The bytestring was truncated after 32 bytes, in the middle of a UTF-8 byte sequence. This means the resulting truncated string is not valid UTF-8 anymore. So my guess is that most devices decide "if it's not valid UTF-8, it must $LEGACY_ENCODING".
Unicode offers two ways forward when you can't decode what you have, one alternative is an exception, you just fail because you weren't able to decode something.

The other is for any code unit that won't decode you emit U+FFFD the Unicode Replacement Character and then you carry on decoding.

For humans U+FFFD makes it obvious something is wrong, it's typically visualised as a black diamond with a white question mark. And for a machine it shouldn't match parsing rules, it isn't an alphanumeric, it isn't any of the common separator or spacing characters, so it's unlikely to be of use in an attack.

That is a reasonable approach if you know that what you are decoding is supposed to be UTF-8.

If you don't know the text encoding because there is no information to indicate it (or you don't trust that information to be correct) then you will have to guess and "decode as UTF-8 for valid UTF-8, use some legacy encoding otherwise" is a common approach (used e.g. by many text editors).

I cannot believe I did not notice that. I will rerun all of my testing with a valid UTF-8 byte sequence :)
Huh, I'm surprised emojis aren't more popular for SSIDs... can't wait until this knowledge spreads more and we'd have a vomit of color when we open the "Wireless Networks" menu.

OTOH for most people the SSID is "Linksys 4FBD" or similar...

> OTOH for most people the SSID is "Linksys 4FBD" or similar...

And to think that one of the major reasons behind having random strings after <Vendor name> (Apart from non-technical people in apartment blocks being super confused), is so that you can't go around rainbow tables that work for large swathes of the routers you would encounter.

> can't wait until this knowledge spreads more and we'd have a vomit of color when we open the "Wireless Networks" menu.

You're limited to 32 bytes, which limits the spew somewhat.
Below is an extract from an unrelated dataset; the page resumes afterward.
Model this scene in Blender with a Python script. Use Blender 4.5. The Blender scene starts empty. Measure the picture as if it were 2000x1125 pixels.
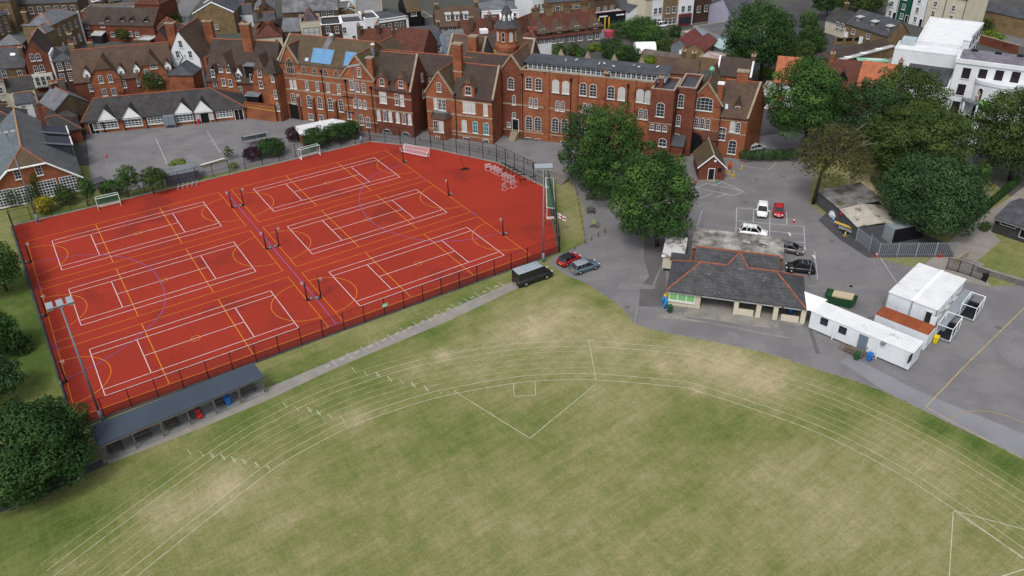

Some emoji are up to 4 bytes long, so you can in theory get a sequence of 8 of them in a row if you want. Should encourage a little bit of creativity to fit within those lines...

I don't even want to know if any system would process things like bell characters or Right to Left special character...

Unrelated note: Had to file a bug last month because OpenWrt's web interface kept accepting more than that and stopping wireless from coming back up when you tried. Javascript length checks are weird.

I work on some ecommerce sites. I've had to cancel orders because the order exports can't handle emoji in the fields. I can't wait until baby names have actual emoji in them. I bet some idiot has already tried it.